I don't want to go to see The Last Airbender any more than I did any of the other of "Movie Night" Shaymalan's since I walked out of the mess that was "Signs."

He is in the anti-pantheon of Spike and several other 'filmmakers' who now can't get a budget cobbled together. Now if only Tarranteno would join those ranks.

Unfortunately, I bought tickets a week before the movie came out. I did not read any reviews although I heard from other people how bad they were. After seeing the movie, I have to say the reviews were correct. The movie sucks. Bad directing, writing, and acting (which is mainly the director/screenwriter's fault). OK visual effects with lousy use of "3D."

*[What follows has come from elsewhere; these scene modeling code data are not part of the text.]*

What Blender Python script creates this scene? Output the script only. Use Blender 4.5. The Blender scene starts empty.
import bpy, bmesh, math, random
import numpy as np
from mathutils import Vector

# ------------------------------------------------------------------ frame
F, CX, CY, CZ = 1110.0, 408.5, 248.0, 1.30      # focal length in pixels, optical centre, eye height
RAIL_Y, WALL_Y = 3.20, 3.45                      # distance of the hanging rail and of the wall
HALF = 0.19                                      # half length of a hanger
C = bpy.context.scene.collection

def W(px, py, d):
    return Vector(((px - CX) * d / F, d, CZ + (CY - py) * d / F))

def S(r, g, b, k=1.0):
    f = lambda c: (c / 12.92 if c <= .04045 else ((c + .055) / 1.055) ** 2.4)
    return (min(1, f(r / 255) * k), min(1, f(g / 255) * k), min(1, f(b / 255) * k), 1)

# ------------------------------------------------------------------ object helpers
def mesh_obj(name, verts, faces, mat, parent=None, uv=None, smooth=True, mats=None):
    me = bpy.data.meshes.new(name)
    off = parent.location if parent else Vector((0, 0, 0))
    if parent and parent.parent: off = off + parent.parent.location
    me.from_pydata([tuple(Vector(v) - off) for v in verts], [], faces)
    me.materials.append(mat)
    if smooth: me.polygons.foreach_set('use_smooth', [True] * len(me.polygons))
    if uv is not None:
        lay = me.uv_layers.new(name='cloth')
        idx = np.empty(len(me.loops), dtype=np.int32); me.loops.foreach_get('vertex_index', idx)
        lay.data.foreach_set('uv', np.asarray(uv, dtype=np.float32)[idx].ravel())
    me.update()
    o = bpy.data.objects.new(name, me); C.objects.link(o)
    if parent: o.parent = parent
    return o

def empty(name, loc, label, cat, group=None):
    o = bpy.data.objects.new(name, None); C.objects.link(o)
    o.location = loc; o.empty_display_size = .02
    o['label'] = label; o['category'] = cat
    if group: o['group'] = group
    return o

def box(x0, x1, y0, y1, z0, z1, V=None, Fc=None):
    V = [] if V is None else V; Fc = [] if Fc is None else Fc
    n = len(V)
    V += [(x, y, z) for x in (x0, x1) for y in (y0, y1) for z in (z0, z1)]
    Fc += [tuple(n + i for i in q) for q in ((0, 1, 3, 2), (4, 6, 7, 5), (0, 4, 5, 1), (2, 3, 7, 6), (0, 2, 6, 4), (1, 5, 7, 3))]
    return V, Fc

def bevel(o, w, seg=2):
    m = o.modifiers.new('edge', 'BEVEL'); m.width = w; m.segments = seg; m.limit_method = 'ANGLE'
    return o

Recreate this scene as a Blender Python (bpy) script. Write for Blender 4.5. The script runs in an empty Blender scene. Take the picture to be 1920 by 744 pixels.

Ah, so many tools here. Yes, a lot of us remember this newspaper's attempt to say the film discriminated against EAST Asians, which are apparently the only Asians in the world. According to Racebending, apparently Buddhism, which plays an important role in the movie, came from China. Good job losers! Airbender grossed $70M! Even if it drops a lot, it's still going to make a lot internationally, and yes, even in EAST Asia!

This movie is for children, not for grown ass unemployed adults riding out the financial crisis.

There will be no sequel. Count on it. It will plummet 70% this weekend and die a quick death domestically.

I have my doubts that Airbender will salvage anything.

Something like 300 million dollars was spent to make and promote the movie. Which means it has yet to turn a profit.

Additionally, I think the main reason why it did so well at the theaters was because it was a choice of Twilight or Airbender during a holiday weekend. Not a good thing when people come out of the theater and go "I should have watched Twlight instead."